On the contrary, The Apostle says (Phil. 3:12): "Not as though I had already attained, or were already perfect; but I follow after, if I may, by any means apprehend," on which words a gloss says: "Even if he has made great progress, let none of the faithful say: 'Enough.' For whosoever says this, leaves the road before coming to his destination." Therefore the wayfarer's charity can ever increase more and more.

I answer that, A term to the increase of a form may be fixed in three ways: first by reason of the form itself having a fixed measure, and when this has been reached it is no longer possible to go any further in that form, but if any further advance is made, another form is attained. And example of this is paleness, the bounds of which may, by continual alteration, be passed, either so that whiteness ensues, or so that blackness results. Secondly, on the part of the agent, whose power does not extend to a further increase of the form in its subject. Thirdly, on the part of the subject, which is not capable of ulterior perfection.

Now, in none of these ways, is a limit imposed to the increase of man's charity, while he is in the state of the wayfarer. For charity itself considered as such has no limit to its increase, since it is a participation of the infinite charity which is the Holy Ghost. In like manner the cause of the increase of charity, viz. God, is possessed of infinite power. Furthermore, on the part of its subject, no limit to this increase can be determined, because whenever charity increases, there is a corresponding increased ability to receive a further increase. It is therefore evident that it is not possible to fix any limits to the increase of charity in this life.

Reply to Objection 1: The increase of charity is directed to an end, which is not in this, but in a future life.

Reply to Objection 2: The capacity of the rational creature is increased by charity, because the heart is enlarged thereby, according to 2 Cor. 6:11: "Our heart is enlarged"; so that it still remains capable of receiving a further increase.
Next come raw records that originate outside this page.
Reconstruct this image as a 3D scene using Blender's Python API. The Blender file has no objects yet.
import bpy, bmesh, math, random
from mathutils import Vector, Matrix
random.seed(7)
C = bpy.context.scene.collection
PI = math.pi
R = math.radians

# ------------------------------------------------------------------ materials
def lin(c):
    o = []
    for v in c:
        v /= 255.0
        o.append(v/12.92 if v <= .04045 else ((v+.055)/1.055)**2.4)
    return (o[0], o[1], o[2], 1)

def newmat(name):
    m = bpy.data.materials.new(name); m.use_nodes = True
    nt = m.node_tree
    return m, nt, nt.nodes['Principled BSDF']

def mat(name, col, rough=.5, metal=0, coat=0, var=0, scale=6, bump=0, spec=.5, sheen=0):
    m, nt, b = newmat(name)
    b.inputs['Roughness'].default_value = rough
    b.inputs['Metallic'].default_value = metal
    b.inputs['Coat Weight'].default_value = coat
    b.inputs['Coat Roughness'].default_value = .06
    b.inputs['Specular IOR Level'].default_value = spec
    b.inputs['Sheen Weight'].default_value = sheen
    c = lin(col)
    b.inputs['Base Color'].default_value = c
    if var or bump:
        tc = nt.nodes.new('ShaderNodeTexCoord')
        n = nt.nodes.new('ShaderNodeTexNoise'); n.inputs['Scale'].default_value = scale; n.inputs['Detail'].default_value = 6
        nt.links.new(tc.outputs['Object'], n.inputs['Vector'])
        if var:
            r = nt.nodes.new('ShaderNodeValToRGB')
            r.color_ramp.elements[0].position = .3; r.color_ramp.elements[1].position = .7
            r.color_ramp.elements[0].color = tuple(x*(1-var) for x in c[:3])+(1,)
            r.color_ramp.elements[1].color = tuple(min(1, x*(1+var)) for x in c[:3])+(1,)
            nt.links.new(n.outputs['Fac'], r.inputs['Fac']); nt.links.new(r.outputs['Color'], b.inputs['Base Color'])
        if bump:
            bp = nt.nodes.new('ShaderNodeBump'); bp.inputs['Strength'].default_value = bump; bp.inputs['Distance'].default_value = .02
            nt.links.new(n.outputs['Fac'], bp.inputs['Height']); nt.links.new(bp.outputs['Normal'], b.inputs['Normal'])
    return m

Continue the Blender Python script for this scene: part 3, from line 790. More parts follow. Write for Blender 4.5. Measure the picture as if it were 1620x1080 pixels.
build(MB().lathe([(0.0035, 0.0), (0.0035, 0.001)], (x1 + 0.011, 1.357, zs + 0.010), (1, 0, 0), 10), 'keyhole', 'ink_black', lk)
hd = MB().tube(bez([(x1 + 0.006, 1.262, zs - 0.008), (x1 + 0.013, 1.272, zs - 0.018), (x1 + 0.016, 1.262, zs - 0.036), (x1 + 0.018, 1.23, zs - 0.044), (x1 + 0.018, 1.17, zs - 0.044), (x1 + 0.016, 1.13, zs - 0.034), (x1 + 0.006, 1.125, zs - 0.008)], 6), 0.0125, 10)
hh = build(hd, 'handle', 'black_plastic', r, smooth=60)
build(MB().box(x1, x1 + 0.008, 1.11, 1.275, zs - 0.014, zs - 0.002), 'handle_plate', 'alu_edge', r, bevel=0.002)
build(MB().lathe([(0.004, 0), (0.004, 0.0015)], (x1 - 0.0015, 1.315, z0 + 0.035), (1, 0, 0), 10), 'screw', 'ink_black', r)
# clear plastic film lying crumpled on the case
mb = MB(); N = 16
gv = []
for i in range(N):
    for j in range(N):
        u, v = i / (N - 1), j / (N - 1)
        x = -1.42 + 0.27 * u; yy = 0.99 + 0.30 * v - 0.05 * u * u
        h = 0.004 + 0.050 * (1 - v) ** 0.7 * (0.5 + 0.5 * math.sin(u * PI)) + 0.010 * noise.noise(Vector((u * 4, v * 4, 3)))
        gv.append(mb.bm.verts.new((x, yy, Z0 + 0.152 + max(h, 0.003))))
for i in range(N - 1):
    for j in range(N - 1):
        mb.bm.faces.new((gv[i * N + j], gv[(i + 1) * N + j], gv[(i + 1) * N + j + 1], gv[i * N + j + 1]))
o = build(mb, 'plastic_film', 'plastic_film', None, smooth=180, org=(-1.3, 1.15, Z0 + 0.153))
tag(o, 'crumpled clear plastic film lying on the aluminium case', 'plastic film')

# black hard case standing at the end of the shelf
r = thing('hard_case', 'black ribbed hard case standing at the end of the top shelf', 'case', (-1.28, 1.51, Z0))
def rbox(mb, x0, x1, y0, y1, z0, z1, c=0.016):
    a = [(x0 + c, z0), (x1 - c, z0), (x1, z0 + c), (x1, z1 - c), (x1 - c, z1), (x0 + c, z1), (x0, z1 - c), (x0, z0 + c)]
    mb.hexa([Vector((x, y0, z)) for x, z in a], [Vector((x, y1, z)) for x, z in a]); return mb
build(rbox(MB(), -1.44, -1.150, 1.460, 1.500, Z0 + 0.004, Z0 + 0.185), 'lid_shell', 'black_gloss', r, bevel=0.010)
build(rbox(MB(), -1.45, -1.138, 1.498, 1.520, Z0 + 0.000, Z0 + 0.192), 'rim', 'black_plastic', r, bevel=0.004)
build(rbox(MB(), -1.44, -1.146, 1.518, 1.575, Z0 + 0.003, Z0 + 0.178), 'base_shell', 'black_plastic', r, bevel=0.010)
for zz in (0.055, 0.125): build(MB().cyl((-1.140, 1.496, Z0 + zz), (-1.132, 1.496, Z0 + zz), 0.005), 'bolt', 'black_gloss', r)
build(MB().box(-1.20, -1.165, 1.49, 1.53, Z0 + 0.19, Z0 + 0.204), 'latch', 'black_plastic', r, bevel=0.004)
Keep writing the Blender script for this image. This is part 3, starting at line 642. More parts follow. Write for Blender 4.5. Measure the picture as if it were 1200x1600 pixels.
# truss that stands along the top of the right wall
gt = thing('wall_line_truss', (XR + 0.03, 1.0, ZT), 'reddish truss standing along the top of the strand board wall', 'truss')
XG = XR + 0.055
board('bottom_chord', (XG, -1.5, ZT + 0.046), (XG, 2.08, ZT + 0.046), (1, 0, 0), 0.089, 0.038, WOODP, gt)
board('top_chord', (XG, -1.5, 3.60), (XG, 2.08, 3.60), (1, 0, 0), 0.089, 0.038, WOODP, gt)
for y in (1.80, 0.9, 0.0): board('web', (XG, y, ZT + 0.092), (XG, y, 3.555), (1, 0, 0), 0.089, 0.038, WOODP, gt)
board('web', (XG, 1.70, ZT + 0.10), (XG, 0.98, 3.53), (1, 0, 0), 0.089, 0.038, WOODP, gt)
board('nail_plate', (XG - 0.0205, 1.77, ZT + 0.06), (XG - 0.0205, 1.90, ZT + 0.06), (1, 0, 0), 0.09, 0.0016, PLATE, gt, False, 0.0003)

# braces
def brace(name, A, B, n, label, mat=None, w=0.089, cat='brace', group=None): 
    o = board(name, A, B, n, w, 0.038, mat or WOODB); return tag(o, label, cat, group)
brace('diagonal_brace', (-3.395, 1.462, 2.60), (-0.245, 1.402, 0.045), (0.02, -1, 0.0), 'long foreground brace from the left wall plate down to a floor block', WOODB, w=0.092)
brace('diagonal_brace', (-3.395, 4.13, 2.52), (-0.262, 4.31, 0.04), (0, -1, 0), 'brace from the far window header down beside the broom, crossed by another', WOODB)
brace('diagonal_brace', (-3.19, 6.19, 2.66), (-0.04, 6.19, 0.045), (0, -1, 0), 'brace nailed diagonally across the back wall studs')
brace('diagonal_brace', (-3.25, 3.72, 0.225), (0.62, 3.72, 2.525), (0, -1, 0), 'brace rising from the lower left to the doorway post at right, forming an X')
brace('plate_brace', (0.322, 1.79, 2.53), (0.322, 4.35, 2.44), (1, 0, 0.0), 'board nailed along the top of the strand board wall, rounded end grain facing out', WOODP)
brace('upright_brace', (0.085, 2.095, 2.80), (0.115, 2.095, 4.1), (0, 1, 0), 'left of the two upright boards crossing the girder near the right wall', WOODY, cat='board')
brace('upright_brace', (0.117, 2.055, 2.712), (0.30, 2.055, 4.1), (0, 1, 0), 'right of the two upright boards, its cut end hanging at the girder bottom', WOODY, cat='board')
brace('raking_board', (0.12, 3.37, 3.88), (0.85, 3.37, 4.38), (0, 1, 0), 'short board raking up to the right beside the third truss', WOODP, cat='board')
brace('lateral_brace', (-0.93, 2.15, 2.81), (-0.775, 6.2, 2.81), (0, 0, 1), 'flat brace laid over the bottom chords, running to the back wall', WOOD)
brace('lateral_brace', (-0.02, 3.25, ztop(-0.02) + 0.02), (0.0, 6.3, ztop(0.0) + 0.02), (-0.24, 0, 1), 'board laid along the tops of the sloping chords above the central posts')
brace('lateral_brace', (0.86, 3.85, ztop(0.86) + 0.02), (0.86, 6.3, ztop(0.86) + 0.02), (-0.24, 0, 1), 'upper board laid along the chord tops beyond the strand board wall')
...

Reply to Objection 3: This argument holds good in those things which have the same kind of quantity, but not in those which have different kinds: thus however much a line may increase it does not reach the quantity of a superficies. Now the quantity of a wayfarer's charity which follows the knowledge of faith is not of the same kind as the quantity of the charity of the blessed, which follows open vision. Hence the argument does not prove.